Professor Linda S. Mullenix, Morris & Rita Atlas Chair in Advocacy at the University of Texas School of Law, has published a research paper entitled “Arbitrating Federal Antitrust Claims, Class Action Waivers, and the ‘Effective Vindication’ Rule,” Univ. of Texas Law, Public Law Research Paper No. 349. The paper is a preview of the issues before the United States Supreme Court in American Express Corp. v. Italian Colors Restaurant, et al. (No. 12-133). The appeal from the United States Court of Appeals for the Second Circuit addresses whether the Federal Arbitration Act permits a court to invalidate an arbitration agreement that does not permit class arbitration of a federal law claim. The case is currently set for oral argument on February 27, 2013.
Here is the abstract:
This article previews the issues and arguments in American Express Corp. v. Italian Colors Restaurant, et al., on the Court’s 2012-13 docket, to be argued February 27, 2013. The respondent retail merchants entered into agreements with petitioner American Express detailing how the respondents would accept Amex’s credit and charge cards.
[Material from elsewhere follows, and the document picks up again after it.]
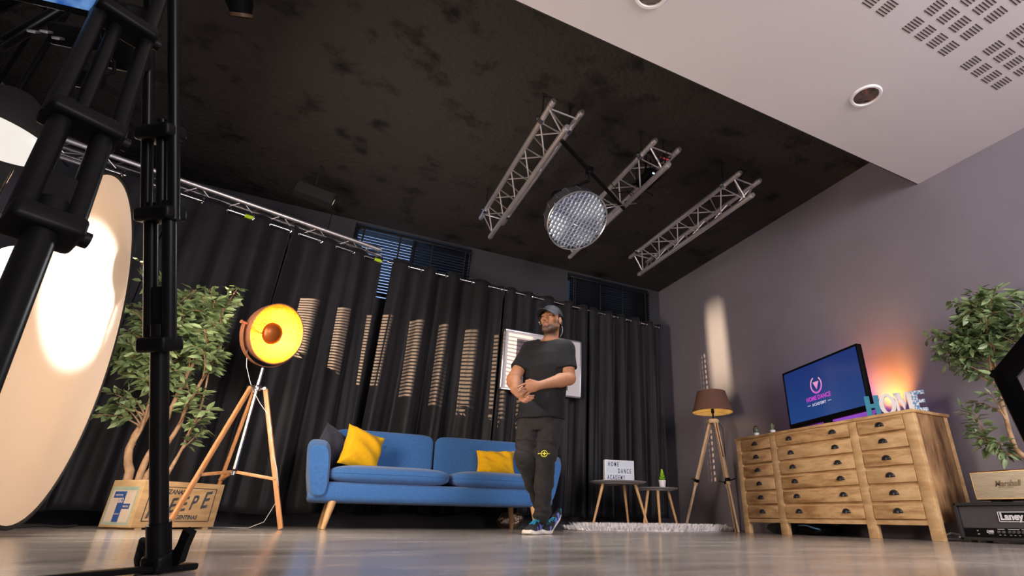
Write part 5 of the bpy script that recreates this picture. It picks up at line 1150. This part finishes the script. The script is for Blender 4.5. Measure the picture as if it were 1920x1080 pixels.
body = Field((1.10, 3.25, 0.05), (1.95, 4.05, 1.78), 0.0045)
# torso, pelvis and legs under the clothes
body.loft([(0.78, 1.525, 3.71, 0.14, 0.09), (1.0, 1.54, 3.705, 0.135, 0.085), (1.2, 1.545, 3.705, 0.15, 0.095), (1.36, 1.545, 3.71, 0.13, 0.075), (1.40, 1.55, 3.71, 0.09, 0.06)], YT, 0.02)
for hip, kn_, an_ in (((1.455, 3.77, 0.84), (1.42, 3.70, 0.505), (1.63, 3.87, 0.20)), ((1.60, 3.66, 0.83), (1.535, 3.62, 0.52), (1.555, 3.665, 0.13))):
    body.cap(hip, kn_, 0.065, 0.045, 0.02); body.cap(kn_, an_, 0.045, 0.032, 0.02)
# arms
for sh_, el_, wr_ in ((rsh, rel, rwr), (lsh, lel, lwr)):
    body.cap(sh_, el_, 0.055, 0.050, 0.02); u = (wr_-el_)
    body.cap(el_, el_+u*0.30, 0.049, 0.053, 0.015); body.cap(el_+u*0.30, wr_, 0.051, 0.0285, 0.015)
    body.ell(el_, (0.049, 0.049, 0.049), k=0.01)
# left hand lies over the right one
lh = lwr+A3(-0.085, 0.012, -0.022)
lx_ = (lh-lwr)/np.linalg.norm(lh-lwr); lz_ = A3(0.06, -0.15, 0.98); lz_ -= lx_*(lz_@lx_); lz_ /= np.linalg.norm(lz_); ly_ = np.cross(lz_, lx_)
Rl = np.stack([lx_, ly_, lz_], 1)
body.ell(lwr+lx_*0.052, (0.056, 0.020, 0.042), Rl, 0.016); body.cap(lwr-lx_*0.01, lwr+lx_*0.03, 0.027, 0.025, 0.015)
for i, (zz, L, dr) in enumerate(((0.030, 0.088, 0.0), (0.009, 0.096, -0.10), (-0.012, 0.088, -0.20), (-0.032, 0.070, -0.30))):
    k0 = lwr+lx_*(0.090-0.006*i)+lz_*zz-ly_*0.004; d1 = lx_*0.97+lz_*(dr-0.16)-ly_*0.02; d1 /= np.linalg.norm(d1); k1 = k0+d1*L*0.45
    d2 = lx_*0.90+lz_*(dr-0.26)+ly_*0.25; d2 /= np.linalg.norm(d2); k2 = k1+d2*L*0.32; d3 = lx_*0.72+lz_*(dr-0.30)+ly_*0.55; d3 /= np.linalg.norm(d3); k3 = k2+d3*L*0.26
    body.cap(k0, k1, 0.0100, 0.0088, 0.006); body.cap(k1, k2, 0.0088, 0.0080, 0.004); body.cap(k2, k3, 0.0080, 0.0066, 0.004)
t0 = lwr+lx_*0.030+lz_*0.026; t1 = t0+lx_*0.038+lz_*0.022-ly_*0.004; t2 = t1+lx_*0.030-lz_*0.002; body.cap(t0, t1, 0.0125, 0.0105, 0.010); body.cap(t1, t2, 0.0102, 0.0078, 0.004)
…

Respondents brought a Sherman Antitrust Act lawsuit against Amex, claiming that Amex used its monopoly power to force merchants to accept the agreement. Amex responded that the agreement requires arbitration, but prohibits classwide arbitration. The Court must now determine the effect in a federal Sherman Antitrust Act action of an arbitration clause that prohibits classwide arbitration, but where enforcement of the arbitration clause would effectively prevent the plaintiffs from vindicating their rights in the arbitral forum.
This appeal represents the third time in three years that the Supreme Court will consider the nature and scope of an arbitration agreement that contains a class action waiver — that is, a provision that does not permit an arbitration to be resolved on a classwide basis. In spite of this, the plaintiffs below (the respondents on appeal) contend that this case does not concern classwide arbitration at all, and that the classwide arbitration issue is a red herring.
The primary issue the Court will address is whether a federal court may invalidate an arbitration agreement that a defendant invokes to resolve a Sherman Antitrust Act claim when the arbitration agreement does not permit class arbitration, but where the litigant has shown that it would be unable to effectively vindicate its federal statutory rights to prosecute the antitrust claim in the arbitral forum?
Amex is significant because of the pervasiveness of arbitration provisions in modern commercial and consumer transactions, and the need for certainty in the interpretation and application of these provisions. Judicial reception to the use of arbitration as a means of alternative dispute resolution has shifted over time. Whereas courts once viewed such provisions with antipathy, courts now embrace the public policy doctrine favoring such private dispute resolution auspices. Nonetheless, this shift in appreciation for arbitration has occurred in a litigation landscape characterized by two-party disputes.
In the past decade, the emergence of classwide arbitration has taken contracting parties and the courts somewhat unaware. The prevalence of disputes over classwide arbitration, then, has exposed a challenging issue for ensuring certainty in dispute resolution. Moreover, fundamental public policy issues underlie the litigation over class action waivers in arbitration agreements. In addition, courts now recognize that the costs associated with certain types of complex litigation may effectively render arbitration impossible. The Court’s evolving arbitration jurisprudence has shaped corporate transactional behavior. Corporate defendants typically seek to insure against the unintended consequences of classwide arbitration by specifically prohibiting it through contractual language. However, as respondents point out, corporate defendants increasingly haveincluded more nuanced provisions in arbitration clauses to make arbitration more attractive to potential plaintiffs. These additional provisions include such measures as cost-shifting and payment of filing and arbitration fees. On the other hand, plaintiffs seek to ensure access to arbitral justice by invoking unconscionability doctrines or the effective vindication rule.
On a number of occasions now, the Court has tried to provide guidance for the construction and application of arbitration clauses that either are silent with regard to classwide arbitration or that contain class action waivers. In its most recent venture, the Court in Concepcion rather thoroughly canvassed all arguments in favor of and opposition to the enforcement of class action waivers, albeit on review of a state Supreme Court decision. The Amex appeal re-canvasses much the same arguments as in Concepcion, only the context of purported enforcement of federal antitrust statutes (rather than state law claims). It remains to be seen whether the different procedural posture makes a material difference for the Court’s appreciation of class action waivers, or whether this appeal causes the Court to further qualify its Randolph, Stolt-Nielsen, and Concepcion decisions.
In addition to the class action waiver dispute, this appeal also offers the Court the opportunity to clarify the effective vindication rule and address that it was mere dicta in Randolph or an important consideration in the enforceability of arbitration clauses. The Randolph decision sets forth the effective vindication rule, adopted by many federal courts, and this appeal offers the Court an opportunity to revisit the scope of this doctrine.